A couple of things do bother me, however. Toward the end, the revelations regarding “C” result in a series of events that are hard to follow and perhaps a little overdramatic. Events happen fast and furious, and I had to re-read that section to figure out exactly what happened and why. The consequences of those events have a lasting and radical impact on what happens to Lydia and Alexander, with a surprising, to me at least, resolution. In addition, one revelation makes me rethink my perception of Lydia and not in a positive way. Although the explanation for her actions is understandable, it’s still difficult for me to reconcile that revelation with my initial impressions of her.
Alexander and Lydia are very much like the fenghuang engraving on her mother’s locket – the yin and yang, dark and light, fire and water, male and female – seemingly opposing forces that somehow complete each other. Alexander recognizes that Lydia’s “intelligence, her wit, her passion” complements his own nature. He knows that her stubbornness is a milder reflection of his own inability to compromise. Her kindness is a trait he should work harder at achieving.
I love the depth of this story and the complexity of the characters, especially Lydia and Alexander. The steamy, sensual relationship between Lydia and Alexander is integral to the resolution of Lydia’s past and a glimpse of a future in which Lydia and Alexander can have their happily ever after. Ms. Rowan deftly and skillfully includes an intriguing mystery to go along with the romantic elements, doling out clues enticingly that kept me turning pages. Historical details surrounding England, France, and Russia just before the Crimean War provide an excellent backdrop for the events in this book to unfold. A Study In Seduction is well above the average historical romance and one I thoroughly enjoyed.
Summary:
A HEART DIVIDED
Blessed with an uncanny gift for mathematics, the lovely Lydia Kellaway can solve the most complex puzzles. The one thing she can’t figure out? How to manage the most infuriating man she’s ever encountered.
A PASSION MULTIPLIED
Alexander Hall, Viscount Northwood, has purchased a one-of-a-kind locket from a pawnshop, unaware of the priceless sentiment it holds for Lydia. The gentlemanly thing to do would be to simply return it. But Lydia sparks a desire that has Alexander curious to see just how bold this brilliant beauty will be…
A LOVE UNEQUALED
What begins as a playful wager quickly escalates into a contest of the minds, a clash of the wills—and a battle of the sexes—as their fiery attraction grows. Even a genius like Lydia can’t account for the feelings Alexander arouses with his smile, or the fire he ignites with his touch. But when a dark family secret is suddenly thrown into the equation, it just might divide them forever.
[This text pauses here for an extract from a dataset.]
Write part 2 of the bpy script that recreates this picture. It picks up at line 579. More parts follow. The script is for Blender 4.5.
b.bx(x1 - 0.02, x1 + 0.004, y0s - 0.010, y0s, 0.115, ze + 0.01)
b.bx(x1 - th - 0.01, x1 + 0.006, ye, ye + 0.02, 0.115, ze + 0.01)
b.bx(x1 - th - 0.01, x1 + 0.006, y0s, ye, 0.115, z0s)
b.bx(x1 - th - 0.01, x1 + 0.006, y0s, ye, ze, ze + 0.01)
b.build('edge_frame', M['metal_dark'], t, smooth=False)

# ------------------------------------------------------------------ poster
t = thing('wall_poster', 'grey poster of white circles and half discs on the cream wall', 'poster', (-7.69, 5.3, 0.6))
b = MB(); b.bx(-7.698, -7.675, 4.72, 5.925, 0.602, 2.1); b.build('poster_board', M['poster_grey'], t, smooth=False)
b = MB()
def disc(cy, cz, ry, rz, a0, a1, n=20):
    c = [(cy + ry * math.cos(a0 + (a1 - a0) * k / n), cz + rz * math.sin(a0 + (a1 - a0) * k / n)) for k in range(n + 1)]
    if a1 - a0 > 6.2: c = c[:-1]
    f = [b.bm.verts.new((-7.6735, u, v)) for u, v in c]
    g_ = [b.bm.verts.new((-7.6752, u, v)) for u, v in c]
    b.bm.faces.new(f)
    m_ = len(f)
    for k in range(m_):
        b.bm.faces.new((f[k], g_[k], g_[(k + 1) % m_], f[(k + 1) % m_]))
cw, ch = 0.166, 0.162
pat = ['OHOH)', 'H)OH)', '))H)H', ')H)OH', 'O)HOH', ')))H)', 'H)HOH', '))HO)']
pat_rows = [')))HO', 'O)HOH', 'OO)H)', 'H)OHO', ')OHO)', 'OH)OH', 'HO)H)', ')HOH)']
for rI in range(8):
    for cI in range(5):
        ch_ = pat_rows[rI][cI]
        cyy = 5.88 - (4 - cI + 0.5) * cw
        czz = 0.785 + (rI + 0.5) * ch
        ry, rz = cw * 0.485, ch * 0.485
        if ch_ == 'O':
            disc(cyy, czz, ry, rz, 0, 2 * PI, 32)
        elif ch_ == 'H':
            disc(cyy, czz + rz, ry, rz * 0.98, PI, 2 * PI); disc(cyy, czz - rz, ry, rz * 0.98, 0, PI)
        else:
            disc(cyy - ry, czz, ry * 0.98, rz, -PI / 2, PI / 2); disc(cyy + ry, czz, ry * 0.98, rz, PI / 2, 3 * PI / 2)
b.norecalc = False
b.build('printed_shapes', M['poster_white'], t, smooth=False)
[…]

@Kathy: I agree with most of this review. It’s a good debut novel. The thing that was bothersome for me, however, is something you alluded to. I had trouble reconciling the Lydia we see in most of the book with the younger Lydia in Germany. That period of her life and her actions made her a less symparthetic character. The youth excuse didn’t work for me and I thought less of Lydia for it. I also found the villain’s actions at the end of the novel bizarre. He had enough blackmail ammo without the actual proof, so why take the final actions that he did?
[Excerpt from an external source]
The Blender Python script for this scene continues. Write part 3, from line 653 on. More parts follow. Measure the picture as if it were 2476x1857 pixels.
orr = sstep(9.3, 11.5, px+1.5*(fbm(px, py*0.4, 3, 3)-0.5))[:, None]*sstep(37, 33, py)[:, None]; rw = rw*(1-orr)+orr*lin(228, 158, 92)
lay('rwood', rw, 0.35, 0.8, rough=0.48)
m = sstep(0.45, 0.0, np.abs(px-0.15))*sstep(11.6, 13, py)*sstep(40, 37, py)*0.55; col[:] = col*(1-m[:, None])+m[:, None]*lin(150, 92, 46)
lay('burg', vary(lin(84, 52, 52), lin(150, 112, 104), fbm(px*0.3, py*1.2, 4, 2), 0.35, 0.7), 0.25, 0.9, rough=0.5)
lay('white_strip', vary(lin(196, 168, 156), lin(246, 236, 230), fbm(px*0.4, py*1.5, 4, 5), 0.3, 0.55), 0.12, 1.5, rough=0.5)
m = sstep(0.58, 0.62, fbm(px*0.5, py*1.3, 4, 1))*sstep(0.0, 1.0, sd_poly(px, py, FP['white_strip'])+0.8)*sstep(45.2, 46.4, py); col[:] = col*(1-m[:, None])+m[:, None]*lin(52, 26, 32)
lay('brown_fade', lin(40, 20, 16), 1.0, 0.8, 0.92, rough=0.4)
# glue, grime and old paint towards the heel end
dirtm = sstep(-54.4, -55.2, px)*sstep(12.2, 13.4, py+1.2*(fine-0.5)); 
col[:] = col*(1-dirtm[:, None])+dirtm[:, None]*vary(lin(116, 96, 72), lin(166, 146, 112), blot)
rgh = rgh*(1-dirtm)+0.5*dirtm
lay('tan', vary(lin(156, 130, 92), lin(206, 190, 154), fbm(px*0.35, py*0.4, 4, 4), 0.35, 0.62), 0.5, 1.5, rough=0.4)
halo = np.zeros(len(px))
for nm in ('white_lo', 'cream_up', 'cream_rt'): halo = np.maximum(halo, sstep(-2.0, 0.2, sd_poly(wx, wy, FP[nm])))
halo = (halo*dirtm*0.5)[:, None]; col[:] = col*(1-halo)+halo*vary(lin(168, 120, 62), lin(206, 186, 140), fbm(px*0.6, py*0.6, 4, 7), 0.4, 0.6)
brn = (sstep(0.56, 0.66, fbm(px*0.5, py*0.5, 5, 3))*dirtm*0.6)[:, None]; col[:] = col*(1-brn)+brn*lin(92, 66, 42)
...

Yes, I felt that her youth was a poor excuse for what she did. I, too, revised my opinion of her downward after all the revelations came out. I understood she was isolated, lonely, young, and inexperienced, but . . . Still.
“C” was bizarre as well as that scene in the gallery toward the end. I assumed he was just so mentally unstable that the additional proof was just another part of his obsession with Lydia and Jane. Or maybe, that was just another way to control Lydia as he had in the past.